**GIVEN TASK**
Skip every picture and transcribe the remaining material exactly.

**PROVIDED DATA**

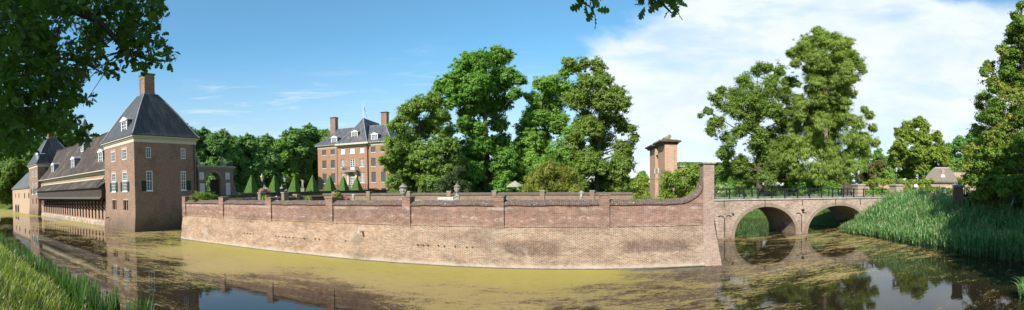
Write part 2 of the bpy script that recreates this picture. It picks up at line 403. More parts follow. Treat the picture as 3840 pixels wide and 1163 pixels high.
def chimney(root, x0, x1, y0, y1, z0, z1, mat='tower', cap=.14, panel=True):
    g = MB(); g.box(x0, x1, y0, y1, z0, z1-.3)
    g.rings([(x0-.06, x1+.06, y0-.06, y1+.06, z0+.35), (x0-.06, x1+.06, y0-.06, y1+.06, z0+.47)])
    g.rings([(x0-.05, x1+.05, y0-.05, y1+.05, z1-.75), (x0-.05, x1+.05, y0-.05, y1+.05, z1-.65)])
    if panel:
        for a, b in ((x0, x0+.22), (x1-.22, x1)): g.box(a, b, y0-.05, y0, z0+.47, z1-.75)
    o = g.build('chimney', M[mat], root)
    c = MB(); c.rings([(x0-.04, x1+.04, y0-.04, y1+.04, z1-.3), (x0-cap, x1+cap, y0-cap, y1+cap, z1-.12), (x0-cap, x1+cap, y0-cap, y1+cap, z1-.06), (x0-.02, x1+.02, y0-.02, y1+.02, z1)])
    c.build('chimney_cap', M['capst'], o)
    return o
# ================================================================== BUILDINGS
GA = 11.1                                  # the forecourt buildings share one grid
BELL = [(0, 0), (.035, .022), (.09, .07), (.17, .155), (.30, .30), (.5, .52), (.75, .77), (1, 1)]
def bell_roof(root, r0, z0, r1, z1, mat, name='roof'):
    rs = []
    for a, t in BELL: rs.append((*[r0[i]+(r1[i]-r0[i])*a for i in range(4)], z0+(z1-z0)*t))
    rs = [(*r0, z0-.12)]+rs
    o = MB().rings(rs).build(name, M[mat], root)
    g = MB()                                 # lead hips
    for cx, cy in ((0, 2), (1, 2), (1, 3), (0, 3)):
        g.tube([(r[cx], r[cy], r[4]+.03) for r in rs[1:]], .09, 5)
    g.build('hip_lead', M['lead'], o)
    return o
def cornice(root, x0, x1, y0, y1, z0, z1, proj=.42):
    g = MB(); h = z1-z0
    g.rings([(x0-.05, x1+.05, y0-.05, y1+.05, z0), (x0-.07, x1+.07, y0-.07, y1+.07, z0+.5*h), (x0-.2, x1+.2, y0-.2, y1+.2, z0+.56*h),
             (x0-.26, x1+.26, y0-.26, y1+.26, z0+.74*h), (x0-proj, x1+proj, y0-proj, y1+proj, z0+.8*h), (x0-proj, x1+proj, y0-proj, y1+proj, z1)])
    return g.build('cornice', M['cream'], root)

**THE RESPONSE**
Write part 2 of the bpy script that recreates this picture. It picks up at line 403. More parts follow. Treat the picture as 3840 pixels wide and 1163 pixels high.
def chimney(root, x0, x1, y0, y1, z0, z1, mat='tower', cap=.14, panel=True):
    g = MB(); g.box(x0, x1, y0, y1, z0, z1-.3)
    g.rings([(x0-.06, x1+.06, y0-.06, y1+.06, z0+.35), (x0-.06, x1+.06, y0-.06, y1+.06, z0+.47)])
    g.rings([(x0-.05, x1+.05, y0-.05, y1+.05, z1-.75), (x0-.05, x1+.05, y0-.05, y1+.05, z1-.65)])
    if panel:
        for a, b in ((x0, x0+.22), (x1-.22, x1)): g.box(a, b, y0-.05, y0, z0+.47, z1-.75)
    o = g.build('chimney', M[mat], root)
    c = MB(); c.rings([(x0-.04, x1+.04, y0-.04, y1+.04, z1-.3), (x0-cap, x1+cap, y0-cap, y1+cap, z1-.12), (x0-cap, x1+cap, y0-cap, y1+cap, z1-.06), (x0-.02, x1+.02, y0-.02, y1+.02, z1)])
    c.build('chimney_cap', M['capst'], o)
    return o
# ================================================================== BUILDINGS
GA = 11.1                                  # the forecourt buildings share one grid
BELL = [(0, 0), (.035, .022), (.09, .07), (.17, .155), (.30, .30), (.5, .52), (.75, .77), (1, 1)]
def bell_roof(root, r0, z0, r1, z1, mat, name='roof'):
    rs = []
    for a, t in BELL: rs.append((*[r0[i]+(r1[i]-r0[i])*a for i in range(4)], z0+(z1-z0)*t))
    rs = [(*r0, z0-.12)]+rs
    o = MB().rings(rs).build(name, M[mat], root)
    g = MB()                                 # lead hips
    for cx, cy in ((0, 2), (1, 2), (1, 3), (0, 3)):
        g.tube([(r[cx], r[cy], r[4]+.03) for r in rs[1:]], .09, 5)
    g.build('hip_lead', M['lead'], o)
    return o
def cornice(root, x0, x1, y0, y1, z0, z1, proj=.42):
    g = MB(); h = z1-z0
    g.rings([(x0-.05, x1+.05, y0-.05, y1+.05, z0), (x0-.07, x1+.07, y0-.07, y1+.07, z0+.5*h), (x0-.2, x1+.2, y0-.2, y1+.2, z0+.56*h),
             (x0-.26, x1+.26, y0-.26, y1+.26, z0+.74*h), (x0-proj, x1+proj, y0-proj, y1+proj, z0+.8*h), (x0-proj, x1+proj, y0-proj, y1+proj, z1)])
    return g.build('cornice', M['cream'], root)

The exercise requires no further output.